| DIRECTIONS FOR THIS TASK |
Return, exactly as written, the lines that start at the one holding "Recreate this scene" and end at the one holding "SC = bpy.context.scene; COL = SC.collection", with both of those lines kept. Skip any pictures.

| INPUT FOR THIS TASK |
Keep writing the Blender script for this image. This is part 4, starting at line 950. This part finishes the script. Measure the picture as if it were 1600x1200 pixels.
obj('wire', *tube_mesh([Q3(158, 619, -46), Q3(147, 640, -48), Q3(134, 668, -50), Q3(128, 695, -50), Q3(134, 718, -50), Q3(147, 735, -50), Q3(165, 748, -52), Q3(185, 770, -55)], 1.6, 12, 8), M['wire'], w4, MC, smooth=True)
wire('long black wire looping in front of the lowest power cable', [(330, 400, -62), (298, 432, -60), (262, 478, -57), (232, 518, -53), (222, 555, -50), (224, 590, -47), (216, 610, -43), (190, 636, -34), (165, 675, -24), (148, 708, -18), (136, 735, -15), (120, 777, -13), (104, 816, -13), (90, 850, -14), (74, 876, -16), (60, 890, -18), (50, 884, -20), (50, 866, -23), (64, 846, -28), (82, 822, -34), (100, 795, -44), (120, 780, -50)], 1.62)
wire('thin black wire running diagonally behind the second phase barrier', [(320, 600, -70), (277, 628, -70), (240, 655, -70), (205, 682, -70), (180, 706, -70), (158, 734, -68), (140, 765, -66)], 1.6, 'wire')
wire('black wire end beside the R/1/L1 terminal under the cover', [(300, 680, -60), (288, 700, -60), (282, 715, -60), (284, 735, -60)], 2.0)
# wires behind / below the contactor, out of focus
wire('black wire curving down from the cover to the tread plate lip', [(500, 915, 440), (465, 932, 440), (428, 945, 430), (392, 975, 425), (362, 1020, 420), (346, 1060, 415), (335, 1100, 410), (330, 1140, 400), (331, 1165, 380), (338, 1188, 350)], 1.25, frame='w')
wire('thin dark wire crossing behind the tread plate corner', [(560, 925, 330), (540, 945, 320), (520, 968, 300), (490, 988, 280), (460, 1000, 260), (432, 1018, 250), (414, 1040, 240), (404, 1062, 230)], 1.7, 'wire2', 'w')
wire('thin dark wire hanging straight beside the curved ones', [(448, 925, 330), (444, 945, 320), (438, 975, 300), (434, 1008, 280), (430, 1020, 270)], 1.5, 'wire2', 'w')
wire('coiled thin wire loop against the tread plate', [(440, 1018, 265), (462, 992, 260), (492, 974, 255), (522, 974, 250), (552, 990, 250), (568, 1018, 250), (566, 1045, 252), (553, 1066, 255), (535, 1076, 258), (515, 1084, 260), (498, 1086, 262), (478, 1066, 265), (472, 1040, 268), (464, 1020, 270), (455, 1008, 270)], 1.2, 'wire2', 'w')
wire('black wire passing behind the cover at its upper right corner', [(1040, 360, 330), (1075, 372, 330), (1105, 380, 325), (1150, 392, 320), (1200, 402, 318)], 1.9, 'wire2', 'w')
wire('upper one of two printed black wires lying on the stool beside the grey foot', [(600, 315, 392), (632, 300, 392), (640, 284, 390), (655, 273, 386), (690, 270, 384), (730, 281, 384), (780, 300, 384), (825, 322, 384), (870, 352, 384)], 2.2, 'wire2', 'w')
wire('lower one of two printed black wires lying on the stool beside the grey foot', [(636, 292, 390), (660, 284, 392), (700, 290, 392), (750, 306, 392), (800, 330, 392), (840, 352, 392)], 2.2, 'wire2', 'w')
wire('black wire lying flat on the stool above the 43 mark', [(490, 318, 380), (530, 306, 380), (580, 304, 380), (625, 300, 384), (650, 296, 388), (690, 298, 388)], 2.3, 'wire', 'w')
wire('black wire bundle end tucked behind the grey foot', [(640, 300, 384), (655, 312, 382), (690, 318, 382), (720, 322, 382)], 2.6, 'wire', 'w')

* * *

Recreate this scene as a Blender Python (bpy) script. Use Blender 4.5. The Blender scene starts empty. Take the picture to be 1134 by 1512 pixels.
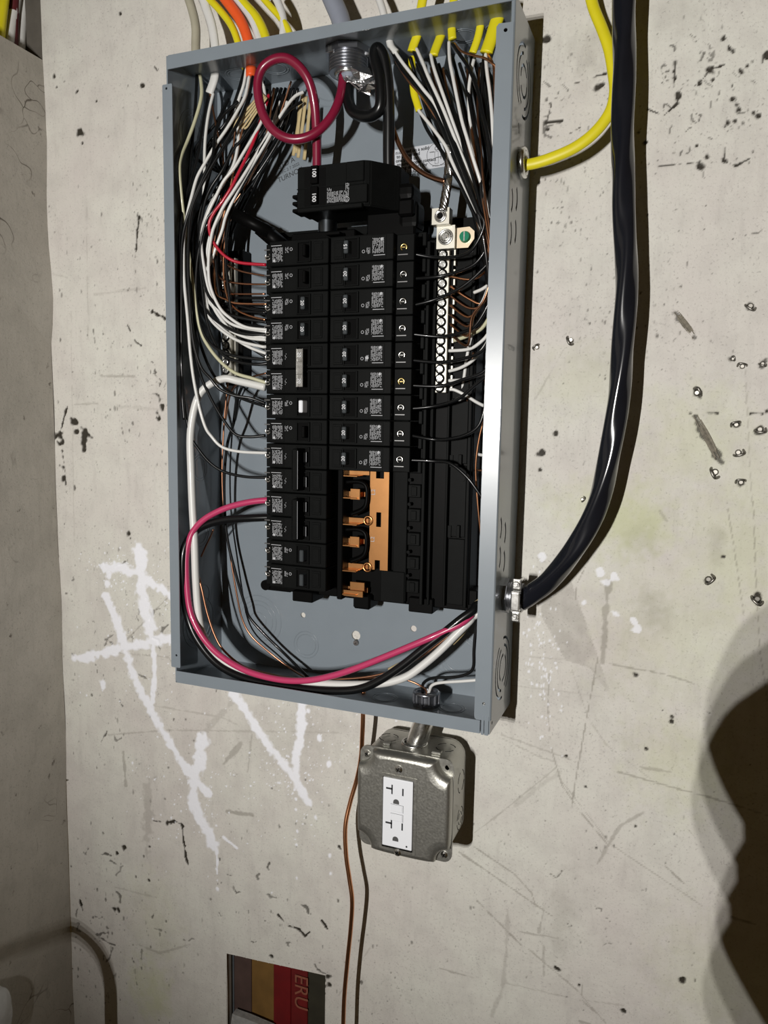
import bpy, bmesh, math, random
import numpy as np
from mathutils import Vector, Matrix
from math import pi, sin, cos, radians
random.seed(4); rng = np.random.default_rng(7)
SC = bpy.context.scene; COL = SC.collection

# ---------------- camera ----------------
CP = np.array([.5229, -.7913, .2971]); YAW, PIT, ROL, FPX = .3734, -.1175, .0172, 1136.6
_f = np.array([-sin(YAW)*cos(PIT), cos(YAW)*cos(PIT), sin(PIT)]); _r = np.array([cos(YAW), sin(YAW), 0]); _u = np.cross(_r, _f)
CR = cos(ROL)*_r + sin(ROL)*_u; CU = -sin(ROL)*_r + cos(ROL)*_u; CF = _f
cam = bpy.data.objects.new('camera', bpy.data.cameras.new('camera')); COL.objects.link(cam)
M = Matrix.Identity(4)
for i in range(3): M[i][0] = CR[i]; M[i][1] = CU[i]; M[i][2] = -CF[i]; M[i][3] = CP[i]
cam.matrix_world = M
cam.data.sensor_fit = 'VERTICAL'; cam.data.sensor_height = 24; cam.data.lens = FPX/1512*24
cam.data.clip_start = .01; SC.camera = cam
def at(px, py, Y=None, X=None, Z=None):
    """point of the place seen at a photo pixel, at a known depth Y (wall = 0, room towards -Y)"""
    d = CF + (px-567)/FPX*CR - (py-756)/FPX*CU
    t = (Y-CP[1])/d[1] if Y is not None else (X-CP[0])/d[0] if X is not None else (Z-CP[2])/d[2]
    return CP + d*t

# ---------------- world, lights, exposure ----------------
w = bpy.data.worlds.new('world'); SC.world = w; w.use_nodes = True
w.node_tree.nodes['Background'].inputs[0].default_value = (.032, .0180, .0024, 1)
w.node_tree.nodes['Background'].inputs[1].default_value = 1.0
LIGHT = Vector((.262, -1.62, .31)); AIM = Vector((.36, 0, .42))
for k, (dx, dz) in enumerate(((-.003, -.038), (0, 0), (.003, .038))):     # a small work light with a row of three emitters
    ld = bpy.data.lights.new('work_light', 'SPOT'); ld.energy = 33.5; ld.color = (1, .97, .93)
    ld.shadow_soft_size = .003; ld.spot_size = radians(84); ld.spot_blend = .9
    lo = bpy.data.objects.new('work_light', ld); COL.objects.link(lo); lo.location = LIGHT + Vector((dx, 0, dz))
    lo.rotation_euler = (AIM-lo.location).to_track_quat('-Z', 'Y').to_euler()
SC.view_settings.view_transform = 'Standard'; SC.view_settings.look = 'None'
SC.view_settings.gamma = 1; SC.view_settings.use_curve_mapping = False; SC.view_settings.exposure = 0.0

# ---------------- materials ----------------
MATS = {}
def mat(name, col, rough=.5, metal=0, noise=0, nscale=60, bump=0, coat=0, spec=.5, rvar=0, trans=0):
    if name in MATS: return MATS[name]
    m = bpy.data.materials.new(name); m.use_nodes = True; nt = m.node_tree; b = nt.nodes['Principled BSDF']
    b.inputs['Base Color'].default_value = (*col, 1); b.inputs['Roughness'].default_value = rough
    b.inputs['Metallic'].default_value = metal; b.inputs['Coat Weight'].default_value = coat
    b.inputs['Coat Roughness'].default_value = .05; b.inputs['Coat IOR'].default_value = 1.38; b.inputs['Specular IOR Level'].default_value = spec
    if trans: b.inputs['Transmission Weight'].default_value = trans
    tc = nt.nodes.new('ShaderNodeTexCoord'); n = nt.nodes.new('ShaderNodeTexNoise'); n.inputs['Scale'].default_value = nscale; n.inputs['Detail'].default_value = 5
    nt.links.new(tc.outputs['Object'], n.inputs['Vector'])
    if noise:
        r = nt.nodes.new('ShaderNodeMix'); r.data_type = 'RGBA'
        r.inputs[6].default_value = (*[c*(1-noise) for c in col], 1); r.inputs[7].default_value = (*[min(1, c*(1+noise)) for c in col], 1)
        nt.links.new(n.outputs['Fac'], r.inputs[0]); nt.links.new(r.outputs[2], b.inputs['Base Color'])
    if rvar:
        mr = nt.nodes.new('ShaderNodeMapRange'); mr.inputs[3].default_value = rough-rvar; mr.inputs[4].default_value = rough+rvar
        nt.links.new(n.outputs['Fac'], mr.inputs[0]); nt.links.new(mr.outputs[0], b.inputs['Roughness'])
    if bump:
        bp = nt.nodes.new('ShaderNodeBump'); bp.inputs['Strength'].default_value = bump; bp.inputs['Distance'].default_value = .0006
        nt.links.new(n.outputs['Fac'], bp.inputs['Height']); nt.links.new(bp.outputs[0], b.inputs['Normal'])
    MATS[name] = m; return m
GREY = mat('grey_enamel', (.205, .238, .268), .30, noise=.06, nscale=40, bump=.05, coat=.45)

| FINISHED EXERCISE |
Recreate this scene as a Blender Python (bpy) script. Use Blender 4.5. The Blender scene starts empty. Take the picture to be 1134 by 1512 pixels.
import bpy, bmesh, math, random
import numpy as np
from mathutils import Vector, Matrix
from math import pi, sin, cos, radians
random.seed(4); rng = np.random.default_rng(7)
SC = bpy.context.scene; COL = SC.collection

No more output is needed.